I don’t want to spoil the book for anyone, but the promotional blurbs for Us make clear that Douglas’s sought-after happy ending is not in the cards (“what happens after the Happy Ever After”, per Jojo Moyes). Nicholls, nevertheless, ends the book on what might be called a “philosophical” note: Connie may be moving on, but not to worry: Douglas isn’t bitter! (Because what every fiftysomething man wants, after giving the best years of his life to working long hours for his family, is to be dumped by his wife and barely tolerated by his progeny.)

It’s all very postmodern; and Us vividly captures the essences of twenty-first century attitudes regarding marriage, fatherhood, and generational obligations. In this new worldview, everything is relevant; there are no moral absolutes. The fact that Douglas cheerily accepts his ill treatment is revealing of how far societal norms have shifted for the worse—Nicholls’ attempt at a sophisticated and amicable interpretation notwithstanding. This novel will probably be read by more women than men (because men read fewer novels), but perhaps more men should read it.

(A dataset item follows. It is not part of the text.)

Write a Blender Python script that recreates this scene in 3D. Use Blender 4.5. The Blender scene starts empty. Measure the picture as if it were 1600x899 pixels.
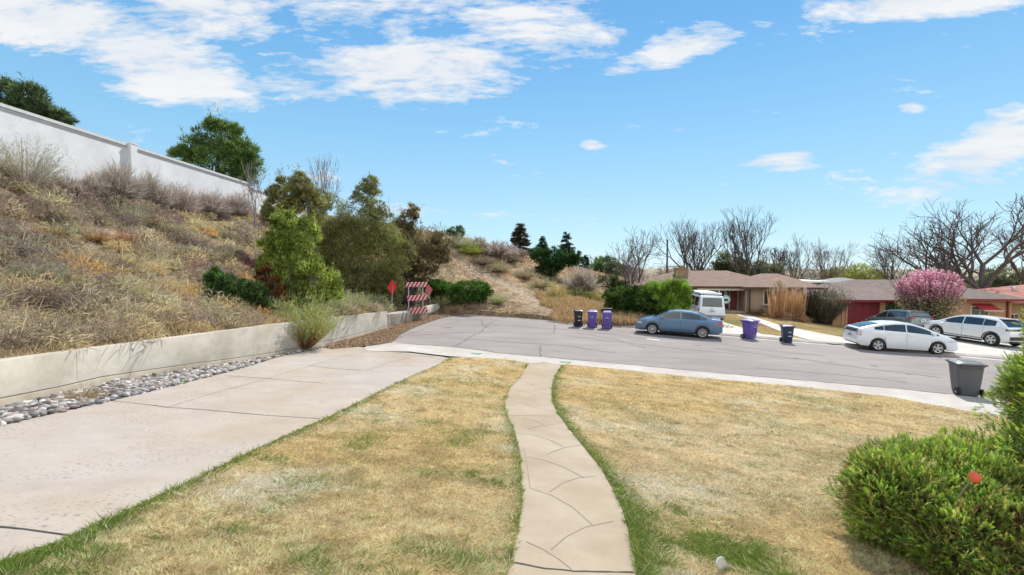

There are, of course, some other sides to this coin, and it would be remiss and one-sided of me to neglect them. Douglas married Connie despite a full knowledge of her character defects, with the notion that he could “reform her” and make her complete. This is what Dr. Laura Schlessinger used to call “stupid chivalry”. So if Douglas Petersen is a marital victim, he walked into his own trap. Connie was somewhat out of his league, and he was largely taken in by her physical charms. Douglas could have made a wiser, less superficially motivated choice.


Nevertheless, Us is a novel that shows that good intentions are not enough when marrying. In its depiction of female infidelity, casual divorce, and the devaluation of modern fatherhood, Us may (inadvertently, I think) provide some clues as to why far fewer young men are eager to rush into marriage nowadays.